Monday, August 02, 2004

Does anyone understand how fucking hot it is in the subway stations in New York City?

If you don’t live in New York City and you don’t understand… let me try to explain. It’s so fucking hot that I have to keep saying “fucking hot” to get my point across.

When I make my first step out on to the sidewalk at 8:10 am every morning, it’s nice. It’s brisk. It’s almost a little chilly. But I know that all I have to do is walk those eight blocks to the station and I will be a little warm and toasty. And I can do it everyday, but nothing prepares me for the heat I will feel once I walk down to the hole in the ground.

I don’t even know why I attempt to put on makeup in the morning because by the time I get down those stairs, my makeup has already melted off. And all I wear is mascara! The hair is a whole ‘nother story. Curly = Frizzy, and it can’t be tamed.

And I’m fully convinced that people do not go to the gym in New York City during the summer. I know this because all you have to do is walk down the stairs into the sauna to burn off those extra calories you took in at lunch. Take it from me, EAT that candy bar. Go ahead eat those few extra chips.

It’s amazing. I sit there waiting for the train at 5pm completely exhausted and I pray for a train to come through. ANY train. I don’t even care if it’s mine! If the wrong train comes, it’s fine.

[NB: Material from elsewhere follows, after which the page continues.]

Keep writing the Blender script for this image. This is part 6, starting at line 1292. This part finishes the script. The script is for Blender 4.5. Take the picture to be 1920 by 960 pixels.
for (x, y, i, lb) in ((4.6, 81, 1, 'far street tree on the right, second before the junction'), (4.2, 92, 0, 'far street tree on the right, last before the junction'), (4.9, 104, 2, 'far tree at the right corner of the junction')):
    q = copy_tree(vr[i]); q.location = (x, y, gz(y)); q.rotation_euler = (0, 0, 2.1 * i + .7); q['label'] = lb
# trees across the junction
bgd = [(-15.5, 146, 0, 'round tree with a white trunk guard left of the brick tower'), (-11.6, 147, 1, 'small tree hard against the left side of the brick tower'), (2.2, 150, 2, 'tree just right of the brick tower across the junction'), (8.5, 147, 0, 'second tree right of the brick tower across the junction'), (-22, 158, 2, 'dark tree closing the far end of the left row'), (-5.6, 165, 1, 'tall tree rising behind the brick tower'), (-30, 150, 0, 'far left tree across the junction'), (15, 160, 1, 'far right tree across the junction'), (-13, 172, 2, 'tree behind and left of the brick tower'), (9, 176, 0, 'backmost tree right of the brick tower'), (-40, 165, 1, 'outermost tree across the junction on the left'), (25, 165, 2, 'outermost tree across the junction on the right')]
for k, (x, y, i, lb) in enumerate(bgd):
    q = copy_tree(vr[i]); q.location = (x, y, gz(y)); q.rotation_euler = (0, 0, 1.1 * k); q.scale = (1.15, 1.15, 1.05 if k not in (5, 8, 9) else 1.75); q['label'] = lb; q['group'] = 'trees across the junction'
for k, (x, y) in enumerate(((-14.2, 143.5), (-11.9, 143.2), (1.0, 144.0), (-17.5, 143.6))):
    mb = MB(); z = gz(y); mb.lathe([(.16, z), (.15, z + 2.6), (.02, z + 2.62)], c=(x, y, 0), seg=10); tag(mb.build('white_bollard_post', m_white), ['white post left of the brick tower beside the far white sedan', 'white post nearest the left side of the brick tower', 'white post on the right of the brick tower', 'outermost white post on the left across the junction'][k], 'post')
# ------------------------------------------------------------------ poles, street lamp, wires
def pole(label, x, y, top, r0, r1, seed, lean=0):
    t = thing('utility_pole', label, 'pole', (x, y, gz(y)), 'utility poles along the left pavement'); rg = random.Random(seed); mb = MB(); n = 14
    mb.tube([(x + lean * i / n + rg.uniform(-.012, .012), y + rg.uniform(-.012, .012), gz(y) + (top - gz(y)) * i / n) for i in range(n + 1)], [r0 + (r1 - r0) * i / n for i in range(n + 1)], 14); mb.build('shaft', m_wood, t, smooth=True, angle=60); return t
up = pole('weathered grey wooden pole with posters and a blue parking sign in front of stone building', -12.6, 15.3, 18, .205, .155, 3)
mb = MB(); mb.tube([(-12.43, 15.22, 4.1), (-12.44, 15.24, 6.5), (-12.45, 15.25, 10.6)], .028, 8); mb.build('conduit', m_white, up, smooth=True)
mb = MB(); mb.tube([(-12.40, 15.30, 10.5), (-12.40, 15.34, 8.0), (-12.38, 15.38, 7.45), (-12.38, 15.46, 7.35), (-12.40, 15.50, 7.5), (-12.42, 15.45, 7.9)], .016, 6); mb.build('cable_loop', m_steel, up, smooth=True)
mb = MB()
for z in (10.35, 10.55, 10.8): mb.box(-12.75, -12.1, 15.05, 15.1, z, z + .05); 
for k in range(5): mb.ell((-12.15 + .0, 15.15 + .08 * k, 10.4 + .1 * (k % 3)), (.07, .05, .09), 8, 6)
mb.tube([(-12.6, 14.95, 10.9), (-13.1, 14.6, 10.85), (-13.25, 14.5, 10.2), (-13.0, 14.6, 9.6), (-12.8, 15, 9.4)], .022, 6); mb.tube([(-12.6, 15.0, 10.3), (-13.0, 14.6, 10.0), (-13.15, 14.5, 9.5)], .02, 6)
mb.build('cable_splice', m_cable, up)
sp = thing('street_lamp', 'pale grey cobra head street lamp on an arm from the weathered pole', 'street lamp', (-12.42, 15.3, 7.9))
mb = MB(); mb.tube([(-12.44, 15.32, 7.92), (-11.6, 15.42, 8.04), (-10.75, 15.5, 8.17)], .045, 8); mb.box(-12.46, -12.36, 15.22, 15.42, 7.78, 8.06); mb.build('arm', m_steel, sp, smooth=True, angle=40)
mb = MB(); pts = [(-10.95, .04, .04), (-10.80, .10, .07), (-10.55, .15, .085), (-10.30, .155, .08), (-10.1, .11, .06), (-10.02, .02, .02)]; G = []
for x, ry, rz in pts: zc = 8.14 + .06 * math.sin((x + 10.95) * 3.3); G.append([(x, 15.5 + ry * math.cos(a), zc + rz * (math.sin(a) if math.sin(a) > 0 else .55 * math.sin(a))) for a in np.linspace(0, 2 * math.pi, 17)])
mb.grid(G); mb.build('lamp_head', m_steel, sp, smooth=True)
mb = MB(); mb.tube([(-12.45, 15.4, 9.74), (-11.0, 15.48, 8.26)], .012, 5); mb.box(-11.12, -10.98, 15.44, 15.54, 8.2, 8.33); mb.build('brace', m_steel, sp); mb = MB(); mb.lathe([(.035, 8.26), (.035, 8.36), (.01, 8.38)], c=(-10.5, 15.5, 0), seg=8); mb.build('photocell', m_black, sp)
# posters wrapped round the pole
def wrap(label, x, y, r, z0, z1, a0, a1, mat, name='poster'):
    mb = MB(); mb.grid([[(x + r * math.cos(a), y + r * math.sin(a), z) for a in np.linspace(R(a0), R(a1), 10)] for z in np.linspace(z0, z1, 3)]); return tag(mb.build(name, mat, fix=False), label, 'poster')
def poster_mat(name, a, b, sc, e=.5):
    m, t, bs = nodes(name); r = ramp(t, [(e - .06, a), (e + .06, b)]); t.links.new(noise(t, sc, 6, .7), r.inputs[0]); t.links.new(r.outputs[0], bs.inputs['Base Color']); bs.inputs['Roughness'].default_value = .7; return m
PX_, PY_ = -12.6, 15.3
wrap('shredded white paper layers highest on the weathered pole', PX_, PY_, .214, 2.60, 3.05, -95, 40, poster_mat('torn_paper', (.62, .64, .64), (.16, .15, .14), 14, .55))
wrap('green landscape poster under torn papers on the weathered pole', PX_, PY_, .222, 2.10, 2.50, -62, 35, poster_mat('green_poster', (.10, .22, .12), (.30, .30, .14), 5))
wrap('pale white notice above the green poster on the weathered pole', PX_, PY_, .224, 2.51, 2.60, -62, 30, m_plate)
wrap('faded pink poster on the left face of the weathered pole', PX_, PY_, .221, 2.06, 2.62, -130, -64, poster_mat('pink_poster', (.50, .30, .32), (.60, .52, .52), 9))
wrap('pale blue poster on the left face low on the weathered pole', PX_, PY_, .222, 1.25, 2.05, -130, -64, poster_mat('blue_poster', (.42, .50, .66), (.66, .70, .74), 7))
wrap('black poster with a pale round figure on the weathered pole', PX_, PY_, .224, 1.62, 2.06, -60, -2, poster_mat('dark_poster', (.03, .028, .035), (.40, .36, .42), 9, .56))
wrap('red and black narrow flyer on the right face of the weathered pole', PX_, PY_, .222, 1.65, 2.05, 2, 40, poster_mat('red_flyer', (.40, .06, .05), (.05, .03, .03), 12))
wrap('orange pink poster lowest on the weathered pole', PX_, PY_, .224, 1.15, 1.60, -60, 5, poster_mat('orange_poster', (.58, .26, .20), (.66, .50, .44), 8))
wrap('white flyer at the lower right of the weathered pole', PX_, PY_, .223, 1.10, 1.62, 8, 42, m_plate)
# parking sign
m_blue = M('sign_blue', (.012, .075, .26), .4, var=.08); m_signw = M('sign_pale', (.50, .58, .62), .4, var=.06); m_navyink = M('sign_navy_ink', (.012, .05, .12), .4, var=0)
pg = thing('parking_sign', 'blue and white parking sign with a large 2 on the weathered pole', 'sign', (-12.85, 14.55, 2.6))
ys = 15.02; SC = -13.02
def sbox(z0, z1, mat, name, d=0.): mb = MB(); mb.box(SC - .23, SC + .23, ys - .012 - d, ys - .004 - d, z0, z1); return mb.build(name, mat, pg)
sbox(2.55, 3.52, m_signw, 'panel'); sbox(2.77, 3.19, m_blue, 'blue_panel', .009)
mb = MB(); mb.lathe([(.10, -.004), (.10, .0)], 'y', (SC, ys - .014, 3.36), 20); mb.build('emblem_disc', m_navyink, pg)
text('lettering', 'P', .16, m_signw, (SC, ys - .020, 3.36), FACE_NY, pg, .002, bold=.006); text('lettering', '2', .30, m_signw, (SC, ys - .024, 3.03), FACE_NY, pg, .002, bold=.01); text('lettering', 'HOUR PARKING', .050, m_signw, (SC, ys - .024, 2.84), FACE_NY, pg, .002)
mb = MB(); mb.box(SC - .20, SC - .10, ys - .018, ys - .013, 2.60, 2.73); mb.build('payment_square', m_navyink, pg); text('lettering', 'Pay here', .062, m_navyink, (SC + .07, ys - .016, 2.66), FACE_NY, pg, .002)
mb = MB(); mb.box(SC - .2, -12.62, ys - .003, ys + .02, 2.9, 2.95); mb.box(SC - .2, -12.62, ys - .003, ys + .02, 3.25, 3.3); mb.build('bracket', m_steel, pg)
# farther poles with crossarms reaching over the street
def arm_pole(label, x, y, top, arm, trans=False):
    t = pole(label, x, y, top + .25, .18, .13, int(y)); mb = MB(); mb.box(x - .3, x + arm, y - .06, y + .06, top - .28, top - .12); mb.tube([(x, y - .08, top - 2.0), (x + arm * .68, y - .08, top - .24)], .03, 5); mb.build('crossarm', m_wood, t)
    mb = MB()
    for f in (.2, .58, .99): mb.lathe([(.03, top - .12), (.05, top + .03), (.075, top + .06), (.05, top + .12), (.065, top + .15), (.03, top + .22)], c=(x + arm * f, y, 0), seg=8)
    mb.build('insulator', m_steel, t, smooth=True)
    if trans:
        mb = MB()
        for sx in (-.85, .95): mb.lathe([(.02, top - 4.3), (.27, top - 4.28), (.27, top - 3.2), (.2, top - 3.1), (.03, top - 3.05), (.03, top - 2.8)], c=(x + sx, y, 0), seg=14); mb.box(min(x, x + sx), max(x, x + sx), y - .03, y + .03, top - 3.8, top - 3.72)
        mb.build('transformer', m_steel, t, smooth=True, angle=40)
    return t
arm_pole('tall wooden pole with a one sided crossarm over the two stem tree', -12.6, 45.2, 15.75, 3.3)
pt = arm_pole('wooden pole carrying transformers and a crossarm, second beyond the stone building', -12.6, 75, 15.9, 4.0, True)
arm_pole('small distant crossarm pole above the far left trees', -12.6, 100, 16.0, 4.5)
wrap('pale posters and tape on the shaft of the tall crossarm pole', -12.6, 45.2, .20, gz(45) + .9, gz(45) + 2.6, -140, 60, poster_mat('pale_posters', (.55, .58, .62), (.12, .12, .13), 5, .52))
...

It brings in a breeze as it passes by, and sometimes if I’m close enough to the train when the door opens, I can feel a gust of the cold air.

I’m almost ashamed to say this, but today I almost stole one of those fold-up fans from an old lady. I was just sitting there watching her fanning herself while everyone else was sweltering. It was almost like she had this smile on her face like she knew something we all didn’t. I wanted to look at her and say, “You’re going to hell.” But then I remember… we’re already there!

Each day I watch the subway conductor drive the train into the station. Sometimes I swear I can see horns and a pointy red whip of a tail. I want to blame him. I want to tell him it’s his fault for causing the heat in the station. But I know all he’ll say to me is….

“Don’t worry, soon you’ll be complaining it’s too fucking cold.”